### Challenge
What do the lines from the top of the data through the line with "M['bark'] = k.m" say? Quote them exactly and include both ends.

(3D scene scripts)
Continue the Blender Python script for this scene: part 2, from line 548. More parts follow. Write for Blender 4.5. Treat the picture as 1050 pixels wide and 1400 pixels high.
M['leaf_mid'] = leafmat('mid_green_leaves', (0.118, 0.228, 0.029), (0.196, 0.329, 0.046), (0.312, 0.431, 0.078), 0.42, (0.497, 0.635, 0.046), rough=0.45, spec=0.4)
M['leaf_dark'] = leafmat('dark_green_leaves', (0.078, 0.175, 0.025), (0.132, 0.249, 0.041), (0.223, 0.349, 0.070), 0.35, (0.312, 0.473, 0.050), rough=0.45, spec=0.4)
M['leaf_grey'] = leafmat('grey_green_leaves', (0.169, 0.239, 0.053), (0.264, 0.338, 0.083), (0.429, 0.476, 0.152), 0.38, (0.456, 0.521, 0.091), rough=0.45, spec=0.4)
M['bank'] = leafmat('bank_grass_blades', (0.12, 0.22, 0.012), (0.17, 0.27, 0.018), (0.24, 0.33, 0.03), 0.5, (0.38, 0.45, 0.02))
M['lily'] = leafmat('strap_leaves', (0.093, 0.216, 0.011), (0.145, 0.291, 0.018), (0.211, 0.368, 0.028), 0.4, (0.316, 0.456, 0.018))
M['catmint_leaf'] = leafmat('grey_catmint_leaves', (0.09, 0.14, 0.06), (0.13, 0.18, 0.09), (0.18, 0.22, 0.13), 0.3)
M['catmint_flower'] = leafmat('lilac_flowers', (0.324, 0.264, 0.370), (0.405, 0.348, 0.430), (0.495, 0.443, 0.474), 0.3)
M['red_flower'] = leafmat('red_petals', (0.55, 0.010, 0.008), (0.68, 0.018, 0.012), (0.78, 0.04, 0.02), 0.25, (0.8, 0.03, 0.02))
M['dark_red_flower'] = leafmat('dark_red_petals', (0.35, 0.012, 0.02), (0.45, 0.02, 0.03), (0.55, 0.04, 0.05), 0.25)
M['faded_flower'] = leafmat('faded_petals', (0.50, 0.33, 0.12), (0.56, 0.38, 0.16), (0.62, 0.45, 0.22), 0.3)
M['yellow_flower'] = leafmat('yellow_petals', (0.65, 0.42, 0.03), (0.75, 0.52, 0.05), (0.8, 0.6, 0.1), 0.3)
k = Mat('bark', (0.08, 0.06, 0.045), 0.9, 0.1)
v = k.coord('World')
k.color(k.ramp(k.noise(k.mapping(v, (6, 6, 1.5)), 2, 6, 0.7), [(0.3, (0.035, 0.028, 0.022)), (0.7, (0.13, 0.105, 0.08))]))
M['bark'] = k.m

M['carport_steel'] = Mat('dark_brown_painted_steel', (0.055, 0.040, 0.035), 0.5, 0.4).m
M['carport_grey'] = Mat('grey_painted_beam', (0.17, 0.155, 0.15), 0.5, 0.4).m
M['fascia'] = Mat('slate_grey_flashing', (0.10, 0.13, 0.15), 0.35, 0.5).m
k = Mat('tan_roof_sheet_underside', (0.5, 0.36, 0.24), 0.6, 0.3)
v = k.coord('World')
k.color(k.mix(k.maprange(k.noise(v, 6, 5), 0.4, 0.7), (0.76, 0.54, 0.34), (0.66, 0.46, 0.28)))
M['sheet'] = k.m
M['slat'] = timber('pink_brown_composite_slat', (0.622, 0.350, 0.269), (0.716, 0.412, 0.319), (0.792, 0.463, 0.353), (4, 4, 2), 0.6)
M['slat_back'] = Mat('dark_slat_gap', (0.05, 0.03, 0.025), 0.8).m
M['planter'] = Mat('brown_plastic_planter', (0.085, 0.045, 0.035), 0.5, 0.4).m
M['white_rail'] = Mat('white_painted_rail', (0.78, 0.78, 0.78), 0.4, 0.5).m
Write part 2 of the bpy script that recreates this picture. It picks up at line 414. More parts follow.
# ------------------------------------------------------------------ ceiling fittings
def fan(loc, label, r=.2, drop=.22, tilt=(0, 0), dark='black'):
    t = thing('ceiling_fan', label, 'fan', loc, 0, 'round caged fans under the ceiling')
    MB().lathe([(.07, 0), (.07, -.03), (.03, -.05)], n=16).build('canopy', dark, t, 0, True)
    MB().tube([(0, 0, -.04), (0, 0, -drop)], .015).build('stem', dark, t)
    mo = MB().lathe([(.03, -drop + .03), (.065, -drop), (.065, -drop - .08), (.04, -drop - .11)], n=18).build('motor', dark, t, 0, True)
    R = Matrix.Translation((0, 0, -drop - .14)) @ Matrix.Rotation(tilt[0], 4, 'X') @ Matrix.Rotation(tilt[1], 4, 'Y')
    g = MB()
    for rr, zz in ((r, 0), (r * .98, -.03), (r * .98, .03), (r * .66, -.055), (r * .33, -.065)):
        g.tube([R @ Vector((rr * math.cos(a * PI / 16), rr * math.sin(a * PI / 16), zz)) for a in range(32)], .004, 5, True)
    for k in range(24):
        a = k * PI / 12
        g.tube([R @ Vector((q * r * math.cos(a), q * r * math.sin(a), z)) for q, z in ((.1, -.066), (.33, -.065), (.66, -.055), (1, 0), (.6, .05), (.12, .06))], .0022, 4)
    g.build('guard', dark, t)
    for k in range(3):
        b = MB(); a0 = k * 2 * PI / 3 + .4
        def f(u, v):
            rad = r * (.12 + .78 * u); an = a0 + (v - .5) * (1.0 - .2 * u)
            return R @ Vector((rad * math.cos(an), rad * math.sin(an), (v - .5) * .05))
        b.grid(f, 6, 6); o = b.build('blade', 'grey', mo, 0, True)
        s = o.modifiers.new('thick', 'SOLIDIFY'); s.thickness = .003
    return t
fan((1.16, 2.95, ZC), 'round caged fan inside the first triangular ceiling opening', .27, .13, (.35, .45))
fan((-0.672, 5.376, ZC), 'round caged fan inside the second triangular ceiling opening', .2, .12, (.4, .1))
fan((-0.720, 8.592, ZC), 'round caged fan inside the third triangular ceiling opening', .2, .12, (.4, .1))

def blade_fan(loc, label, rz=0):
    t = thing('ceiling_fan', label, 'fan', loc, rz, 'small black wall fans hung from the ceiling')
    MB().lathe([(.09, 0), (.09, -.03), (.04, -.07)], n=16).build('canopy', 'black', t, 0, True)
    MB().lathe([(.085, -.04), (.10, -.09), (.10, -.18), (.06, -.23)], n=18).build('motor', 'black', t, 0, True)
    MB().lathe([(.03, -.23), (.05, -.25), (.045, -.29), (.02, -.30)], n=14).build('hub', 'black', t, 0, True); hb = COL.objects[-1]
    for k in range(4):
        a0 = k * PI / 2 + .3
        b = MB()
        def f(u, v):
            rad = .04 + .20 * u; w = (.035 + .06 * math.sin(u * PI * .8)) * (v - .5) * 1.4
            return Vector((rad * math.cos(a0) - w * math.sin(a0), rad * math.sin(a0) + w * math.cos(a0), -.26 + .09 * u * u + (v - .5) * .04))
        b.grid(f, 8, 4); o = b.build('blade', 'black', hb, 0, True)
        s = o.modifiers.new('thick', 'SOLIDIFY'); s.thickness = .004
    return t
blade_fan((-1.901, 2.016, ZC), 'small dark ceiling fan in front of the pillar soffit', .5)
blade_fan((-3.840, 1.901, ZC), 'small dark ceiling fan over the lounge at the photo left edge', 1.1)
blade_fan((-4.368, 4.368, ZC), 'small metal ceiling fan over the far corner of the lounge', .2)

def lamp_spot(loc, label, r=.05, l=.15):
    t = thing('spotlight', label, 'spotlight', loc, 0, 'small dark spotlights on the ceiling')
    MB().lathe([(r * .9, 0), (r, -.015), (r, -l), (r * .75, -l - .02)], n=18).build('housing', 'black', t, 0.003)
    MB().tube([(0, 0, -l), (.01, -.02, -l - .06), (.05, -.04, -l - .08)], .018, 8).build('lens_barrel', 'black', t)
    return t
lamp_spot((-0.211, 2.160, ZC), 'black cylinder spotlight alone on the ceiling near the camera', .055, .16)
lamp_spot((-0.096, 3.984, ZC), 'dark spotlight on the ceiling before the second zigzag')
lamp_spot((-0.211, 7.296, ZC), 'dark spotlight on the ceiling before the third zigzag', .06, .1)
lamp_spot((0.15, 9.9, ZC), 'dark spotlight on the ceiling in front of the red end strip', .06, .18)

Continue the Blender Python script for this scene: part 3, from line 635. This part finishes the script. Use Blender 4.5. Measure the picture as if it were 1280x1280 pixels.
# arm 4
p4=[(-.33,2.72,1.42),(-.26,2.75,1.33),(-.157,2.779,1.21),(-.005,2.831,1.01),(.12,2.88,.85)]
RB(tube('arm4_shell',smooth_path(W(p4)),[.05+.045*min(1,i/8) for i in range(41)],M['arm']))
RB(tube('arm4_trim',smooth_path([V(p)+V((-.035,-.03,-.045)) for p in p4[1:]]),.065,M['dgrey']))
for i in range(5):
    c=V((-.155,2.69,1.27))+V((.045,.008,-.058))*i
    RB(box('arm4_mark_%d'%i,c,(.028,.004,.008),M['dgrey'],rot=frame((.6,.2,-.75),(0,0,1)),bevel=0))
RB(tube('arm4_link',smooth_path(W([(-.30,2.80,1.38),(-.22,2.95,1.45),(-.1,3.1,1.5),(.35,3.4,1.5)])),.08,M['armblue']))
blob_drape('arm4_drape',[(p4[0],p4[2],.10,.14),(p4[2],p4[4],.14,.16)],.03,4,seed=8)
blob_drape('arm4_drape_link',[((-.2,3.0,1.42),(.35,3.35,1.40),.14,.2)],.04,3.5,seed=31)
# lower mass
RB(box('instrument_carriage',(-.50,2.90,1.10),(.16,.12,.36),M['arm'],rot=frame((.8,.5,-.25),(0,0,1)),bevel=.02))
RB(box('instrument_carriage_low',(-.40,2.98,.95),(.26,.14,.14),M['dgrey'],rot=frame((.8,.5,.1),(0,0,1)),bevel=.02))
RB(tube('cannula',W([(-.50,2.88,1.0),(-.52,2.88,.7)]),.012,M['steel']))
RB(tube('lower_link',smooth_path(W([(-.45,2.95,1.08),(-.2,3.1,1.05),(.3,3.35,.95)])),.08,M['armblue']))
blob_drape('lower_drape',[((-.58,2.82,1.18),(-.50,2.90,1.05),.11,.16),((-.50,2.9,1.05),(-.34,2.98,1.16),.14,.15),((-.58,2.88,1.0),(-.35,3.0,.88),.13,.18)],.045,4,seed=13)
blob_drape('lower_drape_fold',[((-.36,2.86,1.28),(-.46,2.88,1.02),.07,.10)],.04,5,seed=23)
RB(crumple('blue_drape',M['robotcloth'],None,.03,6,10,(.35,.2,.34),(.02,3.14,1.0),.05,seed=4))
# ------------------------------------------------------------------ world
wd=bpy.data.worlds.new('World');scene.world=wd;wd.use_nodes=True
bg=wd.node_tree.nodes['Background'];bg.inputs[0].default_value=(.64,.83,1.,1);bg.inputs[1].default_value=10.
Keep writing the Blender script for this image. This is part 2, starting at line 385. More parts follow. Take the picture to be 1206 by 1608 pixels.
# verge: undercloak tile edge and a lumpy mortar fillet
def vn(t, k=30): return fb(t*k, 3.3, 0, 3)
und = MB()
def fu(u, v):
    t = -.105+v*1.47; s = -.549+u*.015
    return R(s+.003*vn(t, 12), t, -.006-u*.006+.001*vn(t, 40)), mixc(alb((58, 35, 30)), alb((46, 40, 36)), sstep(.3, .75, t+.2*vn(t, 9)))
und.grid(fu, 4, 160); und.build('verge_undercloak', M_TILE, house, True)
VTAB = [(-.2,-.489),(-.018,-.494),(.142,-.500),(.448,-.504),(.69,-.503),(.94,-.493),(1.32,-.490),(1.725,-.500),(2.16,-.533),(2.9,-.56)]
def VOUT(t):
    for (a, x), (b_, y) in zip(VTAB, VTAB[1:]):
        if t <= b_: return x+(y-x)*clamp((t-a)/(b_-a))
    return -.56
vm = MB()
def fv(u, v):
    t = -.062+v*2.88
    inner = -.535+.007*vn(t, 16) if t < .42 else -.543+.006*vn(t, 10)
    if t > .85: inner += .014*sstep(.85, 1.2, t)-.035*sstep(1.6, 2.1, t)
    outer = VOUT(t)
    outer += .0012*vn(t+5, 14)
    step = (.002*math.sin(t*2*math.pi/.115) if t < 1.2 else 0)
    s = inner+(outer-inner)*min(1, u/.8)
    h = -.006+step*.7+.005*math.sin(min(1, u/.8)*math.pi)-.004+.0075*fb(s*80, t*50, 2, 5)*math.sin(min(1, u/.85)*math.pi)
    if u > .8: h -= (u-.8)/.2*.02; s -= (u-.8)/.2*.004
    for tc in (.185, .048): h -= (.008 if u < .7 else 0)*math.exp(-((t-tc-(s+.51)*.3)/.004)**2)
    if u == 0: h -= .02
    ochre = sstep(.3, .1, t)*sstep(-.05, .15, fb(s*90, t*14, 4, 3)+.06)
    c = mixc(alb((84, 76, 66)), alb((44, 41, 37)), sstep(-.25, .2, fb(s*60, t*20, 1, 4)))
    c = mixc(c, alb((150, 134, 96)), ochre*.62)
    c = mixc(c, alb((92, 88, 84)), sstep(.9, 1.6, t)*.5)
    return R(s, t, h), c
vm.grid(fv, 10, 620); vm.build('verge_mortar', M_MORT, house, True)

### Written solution
Continue the Blender Python script for this scene: part 2, from line 548. More parts follow. Write for Blender 4.5. Treat the picture as 1050 pixels wide and 1400 pixels high.
M['leaf_mid'] = leafmat('mid_green_leaves', (0.118, 0.228, 0.029), (0.196, 0.329, 0.046), (0.312, 0.431, 0.078), 0.42, (0.497, 0.635, 0.046), rough=0.45, spec=0.4)
M['leaf_dark'] = leafmat('dark_green_leaves', (0.078, 0.175, 0.025), (0.132, 0.249, 0.041), (0.223, 0.349, 0.070), 0.35, (0.312, 0.473, 0.050), rough=0.45, spec=0.4)
M['leaf_grey'] = leafmat('grey_green_leaves', (0.169, 0.239, 0.053), (0.264, 0.338, 0.083), (0.429, 0.476, 0.152), 0.38, (0.456, 0.521, 0.091), rough=0.45, spec=0.4)
M['bank'] = leafmat('bank_grass_blades', (0.12, 0.22, 0.012), (0.17, 0.27, 0.018), (0.24, 0.33, 0.03), 0.5, (0.38, 0.45, 0.02))
M['lily'] = leafmat('strap_leaves', (0.093, 0.216, 0.011), (0.145, 0.291, 0.018), (0.211, 0.368, 0.028), 0.4, (0.316, 0.456, 0.018))
M['catmint_leaf'] = leafmat('grey_catmint_leaves', (0.09, 0.14, 0.06), (0.13, 0.18, 0.09), (0.18, 0.22, 0.13), 0.3)
M['catmint_flower'] = leafmat('lilac_flowers', (0.324, 0.264, 0.370), (0.405, 0.348, 0.430), (0.495, 0.443, 0.474), 0.3)
M['red_flower'] = leafmat('red_petals', (0.55, 0.010, 0.008), (0.68, 0.018, 0.012), (0.78, 0.04, 0.02), 0.25, (0.8, 0.03, 0.02))
M['dark_red_flower'] = leafmat('dark_red_petals', (0.35, 0.012, 0.02), (0.45, 0.02, 0.03), (0.55, 0.04, 0.05), 0.25)
M['faded_flower'] = leafmat('faded_petals', (0.50, 0.33, 0.12), (0.56, 0.38, 0.16), (0.62, 0.45, 0.22), 0.3)
M['yellow_flower'] = leafmat('yellow_petals', (0.65, 0.42, 0.03), (0.75, 0.52, 0.05), (0.8, 0.6, 0.1), 0.3)
k = Mat('bark', (0.08, 0.06, 0.045), 0.9, 0.1)
v = k.coord('World')
k.color(k.ramp(k.noise(k.mapping(v, (6, 6, 1.5)), 2, 6, 0.7), [(0.3, (0.035, 0.028, 0.022)), (0.7, (0.13, 0.105, 0.08))]))
M['bark'] = k.m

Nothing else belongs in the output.